Auchan has a far wider range, and - although sometimes it stops stocking things I've hitherto bought regularly there - it can boast around 95% continuity of supply, in terms of stuff I bought a month ago and want to buy again. At Lidl it can be as low as 35%. The other week I popped into Lidl in search of four items, none of which were there (Nixo mackerel fillets in sunflower oil, green seedless grapes, Plan de Dieu Burgundy wine and Wensleydale cheese). I left the store empty-handed. Big fail.

The secret of successful shopping at Lidl is to be prepared to be surprised. The UK marketing campaign for Lidl - 'Join the Lidlers' has created the verb 'to go Lidling'. This means "to rummage around looking for a pair of matching cycling gloves discounted from 30zł to 6zł". It means to keep an eye open for the weekly Lidl newsletter telling you that next week will be Mexican week and that crispy tortilla shells will be on sale from next Monday until stocks run out. The Lidl newsletter will inform you that AC-powered air compressors, hedge-trimmers, motorcycle helmets, leather wallets, deep-fat fryers, shower-cabin de-fungifiers and digital compost thermometers will appear, and then disappear unless you're quick enough to hunt down the bargain.

Lidl can therefore only take a complementary role in the food retail landscape. Being surprised and delighted is all well and good, but the regular supply of staples at a consistent price is more important to consumers.

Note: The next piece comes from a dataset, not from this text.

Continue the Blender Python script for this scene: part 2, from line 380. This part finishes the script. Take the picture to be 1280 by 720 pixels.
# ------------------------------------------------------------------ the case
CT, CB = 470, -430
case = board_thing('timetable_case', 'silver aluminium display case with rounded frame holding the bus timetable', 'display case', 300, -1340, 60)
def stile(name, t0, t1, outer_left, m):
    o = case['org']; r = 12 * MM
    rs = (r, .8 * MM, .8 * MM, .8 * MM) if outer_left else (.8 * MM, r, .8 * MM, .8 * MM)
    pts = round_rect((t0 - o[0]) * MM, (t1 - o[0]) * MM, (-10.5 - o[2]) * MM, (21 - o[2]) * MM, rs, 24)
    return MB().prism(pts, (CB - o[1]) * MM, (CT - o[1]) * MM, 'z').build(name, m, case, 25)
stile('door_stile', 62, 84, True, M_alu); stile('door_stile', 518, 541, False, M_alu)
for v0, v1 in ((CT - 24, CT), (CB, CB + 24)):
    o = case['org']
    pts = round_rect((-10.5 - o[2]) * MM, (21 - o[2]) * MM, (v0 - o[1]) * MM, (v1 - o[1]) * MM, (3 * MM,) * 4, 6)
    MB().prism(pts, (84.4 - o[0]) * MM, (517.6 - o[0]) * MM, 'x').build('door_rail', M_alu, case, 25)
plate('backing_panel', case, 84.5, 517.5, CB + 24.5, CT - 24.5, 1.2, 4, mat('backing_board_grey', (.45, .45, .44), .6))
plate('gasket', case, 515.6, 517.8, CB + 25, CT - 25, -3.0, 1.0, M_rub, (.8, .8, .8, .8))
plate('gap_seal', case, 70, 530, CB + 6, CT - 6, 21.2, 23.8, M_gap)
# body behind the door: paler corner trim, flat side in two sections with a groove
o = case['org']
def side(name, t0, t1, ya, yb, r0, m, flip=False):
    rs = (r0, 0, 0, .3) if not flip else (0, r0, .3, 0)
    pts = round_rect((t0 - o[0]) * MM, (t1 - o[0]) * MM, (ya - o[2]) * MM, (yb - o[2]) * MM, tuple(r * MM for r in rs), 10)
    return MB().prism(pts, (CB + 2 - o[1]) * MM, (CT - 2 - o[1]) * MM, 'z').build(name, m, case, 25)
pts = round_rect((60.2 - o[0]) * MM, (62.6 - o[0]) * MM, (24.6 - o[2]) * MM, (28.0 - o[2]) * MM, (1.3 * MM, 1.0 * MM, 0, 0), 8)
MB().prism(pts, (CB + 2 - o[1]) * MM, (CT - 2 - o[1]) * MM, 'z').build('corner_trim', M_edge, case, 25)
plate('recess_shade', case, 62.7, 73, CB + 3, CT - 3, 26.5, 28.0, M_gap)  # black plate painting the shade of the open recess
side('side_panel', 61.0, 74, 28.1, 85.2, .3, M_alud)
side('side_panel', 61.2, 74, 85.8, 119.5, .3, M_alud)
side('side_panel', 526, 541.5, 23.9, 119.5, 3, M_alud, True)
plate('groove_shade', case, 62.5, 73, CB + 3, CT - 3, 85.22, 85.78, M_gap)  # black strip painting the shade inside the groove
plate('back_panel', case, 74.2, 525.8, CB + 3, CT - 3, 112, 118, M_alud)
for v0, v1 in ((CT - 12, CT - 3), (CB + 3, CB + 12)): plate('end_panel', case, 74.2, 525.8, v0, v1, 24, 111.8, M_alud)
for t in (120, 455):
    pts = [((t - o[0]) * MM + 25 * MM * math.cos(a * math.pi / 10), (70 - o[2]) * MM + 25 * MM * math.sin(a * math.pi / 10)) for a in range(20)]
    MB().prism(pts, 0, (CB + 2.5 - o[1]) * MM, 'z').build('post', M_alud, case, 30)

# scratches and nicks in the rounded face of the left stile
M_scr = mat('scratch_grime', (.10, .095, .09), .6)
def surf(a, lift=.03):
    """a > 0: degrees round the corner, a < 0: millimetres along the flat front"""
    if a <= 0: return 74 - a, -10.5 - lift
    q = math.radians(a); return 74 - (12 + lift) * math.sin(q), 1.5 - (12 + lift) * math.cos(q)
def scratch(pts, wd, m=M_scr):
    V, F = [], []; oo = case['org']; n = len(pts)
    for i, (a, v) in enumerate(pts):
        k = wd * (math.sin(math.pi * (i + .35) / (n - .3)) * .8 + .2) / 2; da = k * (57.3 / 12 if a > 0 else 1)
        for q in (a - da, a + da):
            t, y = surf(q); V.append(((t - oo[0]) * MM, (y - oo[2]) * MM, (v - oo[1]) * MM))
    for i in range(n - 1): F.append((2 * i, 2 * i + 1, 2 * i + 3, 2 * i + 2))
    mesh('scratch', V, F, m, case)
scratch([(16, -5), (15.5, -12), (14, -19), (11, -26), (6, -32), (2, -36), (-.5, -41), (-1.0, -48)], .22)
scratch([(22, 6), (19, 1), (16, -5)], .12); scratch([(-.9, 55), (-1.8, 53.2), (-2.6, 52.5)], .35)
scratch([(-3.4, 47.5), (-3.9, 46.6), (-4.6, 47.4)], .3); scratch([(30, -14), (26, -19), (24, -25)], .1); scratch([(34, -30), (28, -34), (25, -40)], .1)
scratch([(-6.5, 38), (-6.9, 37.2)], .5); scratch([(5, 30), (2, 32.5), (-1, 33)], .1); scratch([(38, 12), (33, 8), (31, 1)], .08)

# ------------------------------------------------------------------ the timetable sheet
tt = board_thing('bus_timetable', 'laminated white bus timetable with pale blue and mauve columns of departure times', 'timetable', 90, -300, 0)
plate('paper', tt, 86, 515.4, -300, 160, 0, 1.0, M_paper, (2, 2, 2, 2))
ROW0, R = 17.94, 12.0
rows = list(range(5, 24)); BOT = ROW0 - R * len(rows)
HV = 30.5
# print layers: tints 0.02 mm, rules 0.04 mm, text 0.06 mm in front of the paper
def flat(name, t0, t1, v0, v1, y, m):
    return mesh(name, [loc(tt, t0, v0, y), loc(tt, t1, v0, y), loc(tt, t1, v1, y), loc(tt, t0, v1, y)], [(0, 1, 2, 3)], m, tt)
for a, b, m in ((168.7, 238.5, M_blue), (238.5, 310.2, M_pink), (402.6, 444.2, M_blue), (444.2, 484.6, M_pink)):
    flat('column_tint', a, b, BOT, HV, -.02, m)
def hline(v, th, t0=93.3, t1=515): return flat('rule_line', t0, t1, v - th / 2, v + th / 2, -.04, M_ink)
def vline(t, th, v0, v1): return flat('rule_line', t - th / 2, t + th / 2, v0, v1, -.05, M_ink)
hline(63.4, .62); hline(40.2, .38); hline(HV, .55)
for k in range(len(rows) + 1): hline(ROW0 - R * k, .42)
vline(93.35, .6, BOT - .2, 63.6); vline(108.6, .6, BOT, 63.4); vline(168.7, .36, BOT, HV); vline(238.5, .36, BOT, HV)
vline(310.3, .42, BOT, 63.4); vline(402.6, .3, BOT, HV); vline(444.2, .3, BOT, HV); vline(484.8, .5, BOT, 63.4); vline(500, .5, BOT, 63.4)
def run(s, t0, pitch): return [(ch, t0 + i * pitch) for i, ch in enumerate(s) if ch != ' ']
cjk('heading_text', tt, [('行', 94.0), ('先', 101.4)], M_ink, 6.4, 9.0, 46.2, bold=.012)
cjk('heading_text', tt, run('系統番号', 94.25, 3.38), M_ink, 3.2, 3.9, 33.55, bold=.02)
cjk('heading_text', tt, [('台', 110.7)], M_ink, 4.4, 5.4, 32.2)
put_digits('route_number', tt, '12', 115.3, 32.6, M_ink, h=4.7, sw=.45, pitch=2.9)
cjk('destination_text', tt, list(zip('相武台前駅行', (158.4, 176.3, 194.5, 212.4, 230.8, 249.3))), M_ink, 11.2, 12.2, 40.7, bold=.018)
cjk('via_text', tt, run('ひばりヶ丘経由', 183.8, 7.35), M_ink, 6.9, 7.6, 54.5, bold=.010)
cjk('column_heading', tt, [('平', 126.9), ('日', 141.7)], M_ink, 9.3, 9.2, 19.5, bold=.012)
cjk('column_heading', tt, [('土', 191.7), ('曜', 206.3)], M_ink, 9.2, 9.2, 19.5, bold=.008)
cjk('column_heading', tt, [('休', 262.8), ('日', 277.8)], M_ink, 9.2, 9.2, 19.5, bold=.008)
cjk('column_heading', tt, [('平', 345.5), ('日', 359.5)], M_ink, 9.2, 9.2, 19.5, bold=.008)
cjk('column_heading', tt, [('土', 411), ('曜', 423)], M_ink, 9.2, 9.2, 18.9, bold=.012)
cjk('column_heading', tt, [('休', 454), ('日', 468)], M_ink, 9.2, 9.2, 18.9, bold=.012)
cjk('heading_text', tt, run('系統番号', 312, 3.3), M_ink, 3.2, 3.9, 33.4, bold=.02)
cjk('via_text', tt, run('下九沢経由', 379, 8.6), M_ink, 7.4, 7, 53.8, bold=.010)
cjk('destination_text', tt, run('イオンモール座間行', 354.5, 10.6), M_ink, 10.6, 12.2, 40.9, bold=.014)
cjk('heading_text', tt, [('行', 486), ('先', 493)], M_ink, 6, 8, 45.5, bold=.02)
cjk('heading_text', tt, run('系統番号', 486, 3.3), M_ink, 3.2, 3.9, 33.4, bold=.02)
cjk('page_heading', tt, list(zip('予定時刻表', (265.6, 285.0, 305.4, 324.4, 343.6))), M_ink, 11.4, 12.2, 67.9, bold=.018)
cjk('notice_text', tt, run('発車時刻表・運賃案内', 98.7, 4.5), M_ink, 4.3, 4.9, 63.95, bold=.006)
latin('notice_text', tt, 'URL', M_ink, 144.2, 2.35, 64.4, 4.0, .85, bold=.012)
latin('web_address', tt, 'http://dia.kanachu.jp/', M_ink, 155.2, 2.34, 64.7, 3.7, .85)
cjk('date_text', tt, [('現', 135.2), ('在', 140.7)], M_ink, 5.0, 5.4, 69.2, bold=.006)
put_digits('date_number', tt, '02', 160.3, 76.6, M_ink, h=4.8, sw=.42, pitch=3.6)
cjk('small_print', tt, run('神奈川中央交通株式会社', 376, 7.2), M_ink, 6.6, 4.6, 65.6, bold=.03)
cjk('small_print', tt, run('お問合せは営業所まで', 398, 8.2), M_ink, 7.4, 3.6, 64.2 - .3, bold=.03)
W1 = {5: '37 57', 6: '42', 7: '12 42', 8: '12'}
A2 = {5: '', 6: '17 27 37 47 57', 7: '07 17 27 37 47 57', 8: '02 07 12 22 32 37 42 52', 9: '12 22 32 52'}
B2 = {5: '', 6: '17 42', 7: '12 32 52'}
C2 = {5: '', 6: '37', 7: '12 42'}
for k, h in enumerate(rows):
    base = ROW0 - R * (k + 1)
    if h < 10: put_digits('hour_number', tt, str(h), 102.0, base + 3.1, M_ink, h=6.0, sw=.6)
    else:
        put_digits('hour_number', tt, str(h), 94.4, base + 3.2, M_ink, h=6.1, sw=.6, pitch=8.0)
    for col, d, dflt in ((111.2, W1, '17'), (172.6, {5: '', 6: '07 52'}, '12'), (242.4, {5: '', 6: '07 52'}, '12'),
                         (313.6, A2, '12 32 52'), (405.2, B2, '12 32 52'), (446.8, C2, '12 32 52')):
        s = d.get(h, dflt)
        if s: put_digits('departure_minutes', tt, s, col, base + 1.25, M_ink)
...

Follow-up, June 2015: The Deluxe promotion is gone and long forgotten. Other than bio bananas and Eco toilet paper, I've few things that draw me into Lidl. If the shop could keep Deluxe going the year round, it'd have me in there more often.

This time last year:
Should schools be teaching language - or Languages?

This time two years ago:
More moaning about Karczunkowska's pavement deficit

This time three years ago:
Architectural detail from Edinburgh

This time four years ago:
Spring explodes in Jeziorki
(+18C! Today it's around zero and snowing!)

This time five years ago:
Along the way for Warsaw's southern bypass

This time six years ago:
Quintessential Warsaw vista

This time seven years ago:
Jeziorki on Google Earth

This time eight years ago:
Okęcie airport, our near neighbour


AndrzejK said...

I am trying an experiment on Monday which is produce three corse meal for three using only products bought from Lidl. So this morning I went to Liddle in Konstancin and did the shopping. This included a fresh 2 Kg duck for not a lot more than biała kiełbasa, some charcuterie and cheeses from the Exclusine range, fruit and veg, cream, salted (yes quite a find) butter and two puddings. Plus two bottles of wine. The whole bill came to just over 100 PLN.

I have only started using Lidle recently. There is an up side to the stock out/ continuity of supplu issue. Which is NOT planning what to cook and then buying the ingredients but seeing what is on the shelves and "composing" meals around what is available.

Oh and I can recommend the South Afrian Pinotage red wine at 11.99 PLN the bottle.

I am not sure if I read correctly but apparently Lidle has gained 4.9% of UK grocery market!

Oh and a very strange report that house prices in the UK are much higher in areas where there is a Waitrose with a conclusion that having a Waitrose near by increases property values. But maybe just maybe Waitrose look for sites in more affluent areas? So much for the quality of current journalism.

Anonymous said...

"The chleb drwalski (Dr. Walski's bread)", really? I'd translate it rather as "the lumberjack's bread"

Michael Dembinski said...

@ Anrdrzej K:

The Waitrose/property price report showed that after a new Waitrose opened, house prices rose, though proving cause and effect in this case is difficult to say the least. Lidl's South African Pinotage has been my cheap plonk choice for ages!

@ Anonymous:

Yes of course; 'Dr Walski's bread' is a joke, a play on words. It's how the bread is referred to in our household.

AndrzejK said...

I can report that the Lidl experiment was a 100% success.

Michael Dembinski said...

And where else can you find a bottle of 2011 St Emillion Grand Cru Bordeaux for just 29.99zł?